Anon, what's that about our legal system?

http://www.slate.com/id/2265813/

A controversial federal rule allows (and arguably requires) judges to consider virtually any conduct related to any conviction when deciding on a sentence. Even if it's conduct underlying a charge on which a defendant has been acquitted. So, although Fitzgerald may only have been able to convict Blagojevich on a single count of lying to the FBI, he still could obtain the maximum sentence for Blagojevich on that charge—five years. But should Fitzgerald actually use this weapon to nail Blagojevich without retrying him?

N. Friedman said...

The problem remains in this case - and apropos joe's point - of determining whether race or judicial preference towards accused police officers was at work (and, I might add, we have not seen whether, in fact, the Court sentence is even unusual for a police officer - although it might be).

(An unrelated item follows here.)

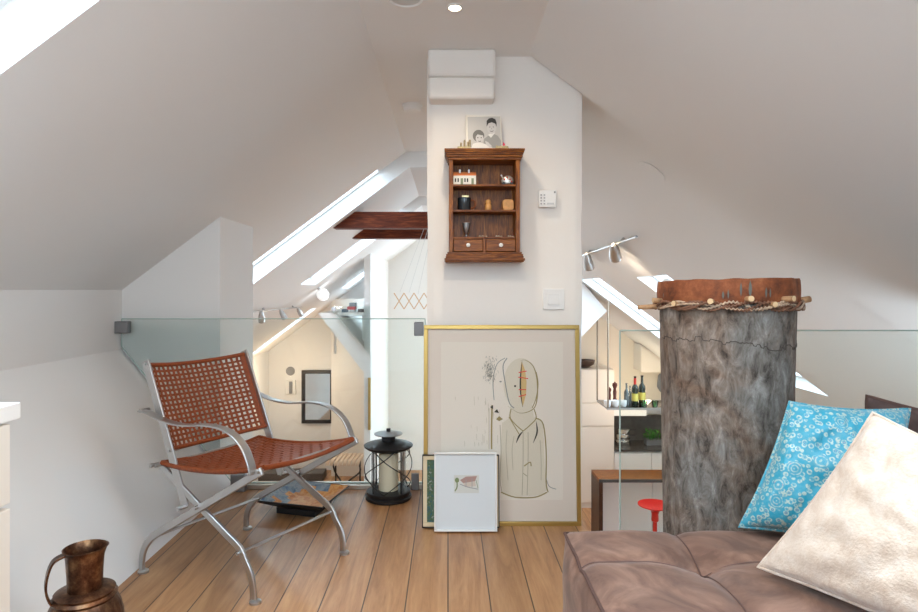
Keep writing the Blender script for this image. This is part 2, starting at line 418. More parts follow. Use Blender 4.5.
# gable wall behind the camera with its window
bw = MB()
bw.box((-2.3,-1.75,-.24), (2.3,-1.6,1.18)); bw.box((-2.3,-1.75,1.18), (-1.0,-1.6,2.7)); bw.box((1.0,-1.75,1.18), (2.3,-1.6,2.7)); bw.box((-1.0,-1.75,2.25), (1.0,-1.6,2.7))
struct('wall_rear', bw, 'paint')
wn += 1
fr = MB()
fr.box((-1,-1.72,1.18),(-.94,-1.64,2.25)); fr.box((.94,-1.72,1.18),(1,-1.64,2.25)); fr.box((-.03,-1.72,1.24),(.03,-1.64,2.19)); fr.box((-.94,-1.72,1.18),(.94,-1.64,1.24)); fr.box((-.94,-1.72,2.19),(.94,-1.64,2.25))
f = struct('window_%d' % wn, fr, 'white_gloss'); part('window_pane', MB().box((-.94,-1.685,1.24),(.94,-1.678,2.19)), 'pane', f)
L = bpy.data.lights.new('sky_portal','AREA'); L.shape='RECTANGLE'; L.size=2; L.size_y=1.07; L.cycles.is_portal=True
o = bpy.data.objects.new('sky_portal', L); COL.objects.link(o); o.location=(0,-1.74,1.715); o.rotation_euler=(math.radians(90),0,0)
# block at the left end of the loft, outer walls of the lower storey
blk = [(-3.7,3.68,ZL), (-1.37,3.68,ZL), (-1.37,3.68,EYE+(XL-1.37)*T+.01), (-3.7,3.68,EYE+(XL-3.7)*T+.01)]
struct('wall_partition', MB().prism(blk, (0,.62,0)), 'paint')
struct('wall_left_lower', MB().box((-3.7,4.30,ZL), (-3.6,12.4,0.0)), 'paint')
struct('wall_right_lower', MB().box((3.95,2.0,ZL), (4.05,12.4,-.2)), 'paint')
struct('wall_near_lower', MB().box((-4.1,2.1,ZL), (4.05,2.2,-.24)), 'paint')
ew = MB(); ew.box((-4.8,12.3,ZL),(.0,12.45,2.62)); ew.box((.0,12.3,ZL),(1.2,12.45,-.1)); ew.box((.0,12.3,2.0),(1.2,12.45,2.62)); ew.box((1.1,12.3,-.1),(1.2,12.45,2.0))
struct('wall_end', ew, 'paint')
wn += 1
fr = MB(); fr.box((.0,12.33,-.1),(.06,12.41,2.0)); fr.box((1.04,12.33,-.1),(1.1,12.41,2.0)); fr.box((.06,12.33,-.1),(1.04,12.41,-.04)); fr.box((.06,12.33,1.94),(1.04,12.41,2.0)); fr.box((.52,12.33,-.04),(.58,12.41,1.94))
f = struct('window_%d' % wn, fr, 'white_gloss'); part('window_pane', MB().box((.06,12.36,-.04),(1.04,12.367,1.94)), 'pane', f)
L = bpy.data.lights.new('sky_portal','AREA'); L.shape='RECTANGLE'; L.size=1.1; L.size_y=2.1; L.cycles.is_portal=True
o = bpy.data.objects.new('sky_portal', L); COL.objects.link(o); o.location=(.55,12.44,.95); o.rotation_euler=(math.radians(-90),0,0)
struct('wall_inner', MB().prism([(-1.2,9.46,ZL), (-1.3,9.46,ZL), (-1.3,9.46,EYE+(XL-1.3)*T+.05), (-1.2,9.46,EYE+(XL-1.2)*T+.05)], (0,2.85,0)), 'paint')
struct('wall_passage', MB().box((-2.27,11.9,ZL), (-1.3,12.0,1.0)), 'cream_lac')
struct('wall_kitchen', MB().prism([(1.1,10.8,ZL), (4.2,10.8,ZL), (4.2,10.8,.2), (1.1,10.8,2.1)], (0,.15,0)), 'paint_warm')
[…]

Due to having a school of thought which sees race as the issue even when there is a more natural explanation, we have no way to know whether statistics coming from people of that viewpoint mean anything.

No doubt, in certain types of cases blacks are likely to be sentenced more harshly than whites. In many of those cases, that is likely due to race. However, that is clearly not always the case. So, the goal ought be to find where race is and is not a factor and why. I do not see that sort of subtlety in David's view here or in his other writings I have read on this website. From supposedly racist tea-party loons (who, notwithstanding the racist supposition, evidently voted en masse for blacks and an Indian who share tea-partyism as an ideology) to police shooters, it is always the same assertion: race.

A better analysis of our society is one of class - although it too has problems. However, seeing race working everywhere amounts to crying wolf - as in this case, which seems a paradigmatic example of the judicial view of the police.